== Exercise details ==
Return all the data, word for word.

== Data block ==
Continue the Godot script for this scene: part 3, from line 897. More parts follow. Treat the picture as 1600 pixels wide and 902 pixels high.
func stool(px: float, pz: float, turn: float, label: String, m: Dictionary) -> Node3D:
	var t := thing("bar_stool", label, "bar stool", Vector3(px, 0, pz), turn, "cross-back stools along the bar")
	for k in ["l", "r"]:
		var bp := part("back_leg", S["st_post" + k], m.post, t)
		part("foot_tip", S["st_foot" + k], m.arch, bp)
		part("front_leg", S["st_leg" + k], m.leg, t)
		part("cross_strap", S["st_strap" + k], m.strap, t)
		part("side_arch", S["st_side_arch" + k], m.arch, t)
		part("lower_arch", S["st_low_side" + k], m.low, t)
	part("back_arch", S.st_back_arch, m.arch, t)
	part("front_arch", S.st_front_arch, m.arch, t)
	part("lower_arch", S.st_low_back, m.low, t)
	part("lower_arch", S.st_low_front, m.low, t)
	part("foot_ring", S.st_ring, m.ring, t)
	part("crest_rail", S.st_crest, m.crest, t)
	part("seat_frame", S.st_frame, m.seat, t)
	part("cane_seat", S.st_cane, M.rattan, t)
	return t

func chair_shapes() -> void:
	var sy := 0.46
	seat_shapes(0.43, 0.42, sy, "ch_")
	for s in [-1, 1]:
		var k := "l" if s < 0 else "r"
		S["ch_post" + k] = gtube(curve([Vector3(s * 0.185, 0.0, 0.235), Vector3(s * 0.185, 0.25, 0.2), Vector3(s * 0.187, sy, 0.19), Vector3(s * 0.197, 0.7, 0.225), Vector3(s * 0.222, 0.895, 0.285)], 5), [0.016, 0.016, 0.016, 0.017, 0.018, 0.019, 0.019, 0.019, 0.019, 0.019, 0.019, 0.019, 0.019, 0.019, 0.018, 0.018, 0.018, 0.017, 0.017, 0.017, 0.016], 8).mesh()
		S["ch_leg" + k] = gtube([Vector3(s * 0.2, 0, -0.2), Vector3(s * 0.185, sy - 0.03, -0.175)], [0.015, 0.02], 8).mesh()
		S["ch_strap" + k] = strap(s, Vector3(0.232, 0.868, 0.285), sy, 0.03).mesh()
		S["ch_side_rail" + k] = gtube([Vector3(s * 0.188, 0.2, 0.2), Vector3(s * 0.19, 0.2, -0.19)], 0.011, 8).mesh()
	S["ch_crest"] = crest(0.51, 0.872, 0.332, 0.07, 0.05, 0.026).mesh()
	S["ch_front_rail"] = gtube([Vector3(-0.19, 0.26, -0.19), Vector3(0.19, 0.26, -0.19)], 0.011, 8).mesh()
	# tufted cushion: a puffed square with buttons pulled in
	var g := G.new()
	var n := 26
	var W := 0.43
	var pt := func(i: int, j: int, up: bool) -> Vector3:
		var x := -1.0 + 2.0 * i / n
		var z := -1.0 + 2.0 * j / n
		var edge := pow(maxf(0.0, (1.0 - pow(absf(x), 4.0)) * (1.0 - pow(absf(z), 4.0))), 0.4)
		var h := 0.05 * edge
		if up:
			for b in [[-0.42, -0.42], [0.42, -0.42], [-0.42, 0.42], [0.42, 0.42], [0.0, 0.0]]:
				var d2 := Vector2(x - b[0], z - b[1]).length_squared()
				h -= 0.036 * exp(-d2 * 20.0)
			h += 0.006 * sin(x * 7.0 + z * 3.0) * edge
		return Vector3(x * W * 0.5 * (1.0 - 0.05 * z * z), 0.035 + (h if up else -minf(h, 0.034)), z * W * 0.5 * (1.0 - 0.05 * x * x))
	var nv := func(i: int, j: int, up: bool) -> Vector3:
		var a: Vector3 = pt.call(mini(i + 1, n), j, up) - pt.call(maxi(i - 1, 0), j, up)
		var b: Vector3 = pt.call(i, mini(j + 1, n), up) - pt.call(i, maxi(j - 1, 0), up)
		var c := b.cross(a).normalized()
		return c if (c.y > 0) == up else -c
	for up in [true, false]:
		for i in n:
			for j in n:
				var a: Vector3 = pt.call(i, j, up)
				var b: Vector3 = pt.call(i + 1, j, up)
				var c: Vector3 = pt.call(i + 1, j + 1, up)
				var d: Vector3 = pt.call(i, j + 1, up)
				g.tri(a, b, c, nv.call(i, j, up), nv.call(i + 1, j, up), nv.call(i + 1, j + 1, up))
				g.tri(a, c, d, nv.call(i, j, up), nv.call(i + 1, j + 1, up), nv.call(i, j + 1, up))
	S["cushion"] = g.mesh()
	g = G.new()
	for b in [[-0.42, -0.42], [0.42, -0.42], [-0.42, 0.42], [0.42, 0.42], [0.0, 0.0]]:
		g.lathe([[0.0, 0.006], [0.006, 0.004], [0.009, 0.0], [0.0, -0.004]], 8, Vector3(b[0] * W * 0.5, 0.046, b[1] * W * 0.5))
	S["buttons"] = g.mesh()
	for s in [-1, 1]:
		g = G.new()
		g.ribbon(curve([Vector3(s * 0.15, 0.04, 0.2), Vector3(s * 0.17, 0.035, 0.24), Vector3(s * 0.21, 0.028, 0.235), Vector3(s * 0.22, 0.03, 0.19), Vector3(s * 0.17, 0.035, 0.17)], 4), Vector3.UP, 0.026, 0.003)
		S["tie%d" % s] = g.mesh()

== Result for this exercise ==
Continue the Godot script for this scene: part 3, from line 897. More parts follow. Treat the picture as 1600 pixels wide and 902 pixels high.
func stool(px: float, pz: float, turn: float, label: String, m: Dictionary) -> Node3D:
	var t := thing("bar_stool", label, "bar stool", Vector3(px, 0, pz), turn, "cross-back stools along the bar")
	for k in ["l", "r"]:
		var bp := part("back_leg", S["st_post" + k], m.post, t)
		part("foot_tip", S["st_foot" + k], m.arch, bp)
		part("front_leg", S["st_leg" + k], m.leg, t)
		part("cross_strap", S["st_strap" + k], m.strap, t)
		part("side_arch", S["st_side_arch" + k], m.arch, t)
		part("lower_arch", S["st_low_side" + k], m.low, t)
	part("back_arch", S.st_back_arch, m.arch, t)
	part("front_arch", S.st_front_arch, m.arch, t)
	part("lower_arch", S.st_low_back, m.low, t)
	part("lower_arch", S.st_low_front, m.low, t)
	part("foot_ring", S.st_ring, m.ring, t)
	part("crest_rail", S.st_crest, m.crest, t)
	part("seat_frame", S.st_frame, m.seat, t)
	part("cane_seat", S.st_cane, M.rattan, t)
	return t

func chair_shapes() -> void:
	var sy := 0.46
	seat_shapes(0.43, 0.42, sy, "ch_")
	for s in [-1, 1]:
		var k := "l" if s < 0 else "r"
		S["ch_post" + k] = gtube(curve([Vector3(s * 0.185, 0.0, 0.235), Vector3(s * 0.185, 0.25, 0.2), Vector3(s * 0.187, sy, 0.19), Vector3(s * 0.197, 0.7, 0.225), Vector3(s * 0.222, 0.895, 0.285)], 5), [0.016, 0.016, 0.016, 0.017, 0.018, 0.019, 0.019, 0.019, 0.019, 0.019, 0.019, 0.019, 0.019, 0.019, 0.018, 0.018, 0.018, 0.017, 0.017, 0.017, 0.016], 8).mesh()
		S["ch_leg" + k] = gtube([Vector3(s * 0.2, 0, -0.2), Vector3(s * 0.185, sy - 0.03, -0.175)], [0.015, 0.02], 8).mesh()
		S["ch_strap" + k] = strap(s, Vector3(0.232, 0.868, 0.285), sy, 0.03).mesh()
		S["ch_side_rail" + k] = gtube([Vector3(s * 0.188, 0.2, 0.2), Vector3(s * 0.19, 0.2, -0.19)], 0.011, 8).mesh()
	S["ch_crest"] = crest(0.51, 0.872, 0.332, 0.07, 0.05, 0.026).mesh()
	S["ch_front_rail"] = gtube([Vector3(-0.19, 0.26, -0.19), Vector3(0.19, 0.26, -0.19)], 0.011, 8).mesh()
	# tufted cushion: a puffed square with buttons pulled in
	var g := G.new()
	var n := 26
	var W := 0.43
	var pt := func(i: int, j: int, up: bool) -> Vector3:
		var x := -1.0 + 2.0 * i / n
		var z := -1.0 + 2.0 * j / n
		var edge := pow(maxf(0.0, (1.0 - pow(absf(x), 4.0)) * (1.0 - pow(absf(z), 4.0))), 0.4)
		var h := 0.05 * edge
		if up:
			for b in [[-0.42, -0.42], [0.42, -0.42], [-0.42, 0.42], [0.42, 0.42], [0.0, 0.0]]:
				var d2 := Vector2(x - b[0], z - b[1]).length_squared()
				h -= 0.036 * exp(-d2 * 20.0)
			h += 0.006 * sin(x * 7.0 + z * 3.0) * edge
		return Vector3(x * W * 0.5 * (1.0 - 0.05 * z * z), 0.035 + (h if up else -minf(h, 0.034)), z * W * 0.5 * (1.0 - 0.05 * x * x))
	var nv := func(i: int, j: int, up: bool) -> Vector3:
		var a: Vector3 = pt.call(mini(i + 1, n), j, up) - pt.call(maxi(i - 1, 0), j, up)
		var b: Vector3 = pt.call(i, mini(j + 1, n), up) - pt.call(i, maxi(j - 1, 0), up)
		var c := b.cross(a).normalized()
		return c if (c.y > 0) == up else -c
	for up in [true, false]:
		for i in n:
			for j in n:
				var a: Vector3 = pt.call(i, j, up)
				var b: Vector3 = pt.call(i + 1, j, up)
				var c: Vector3 = pt.call(i + 1, j + 1, up)
				var d: Vector3 = pt.call(i, j + 1, up)
				g.tri(a, b, c, nv.call(i, j, up), nv.call(i + 1, j, up), nv.call(i + 1, j + 1, up))
				g.tri(a, c, d, nv.call(i, j, up), nv.call(i + 1, j + 1, up), nv.call(i, j + 1, up))
	S["cushion"] = g.mesh()
	g = G.new()
	for b in [[-0.42, -0.42], [0.42, -0.42], [-0.42, 0.42], [0.42, 0.42], [0.0, 0.0]]:
		g.lathe([[0.0, 0.006], [0.006, 0.004], [0.009, 0.0], [0.0, -0.004]], 8, Vector3(b[0] * W * 0.5, 0.046, b[1] * W * 0.5))
	S["buttons"] = g.mesh()
	for s in [-1, 1]:
		g = G.new()
		g.ribbon(curve([Vector3(s * 0.15, 0.04, 0.2), Vector3(s * 0.17, 0.035, 0.24), Vector3(s * 0.21, 0.028, 0.235), Vector3(s * 0.22, 0.03, 0.19), Vector3(s * 0.17, 0.035, 0.17)], 4), Vector3.UP, 0.026, 0.003)
		S["tie%d" % s] = g.mesh()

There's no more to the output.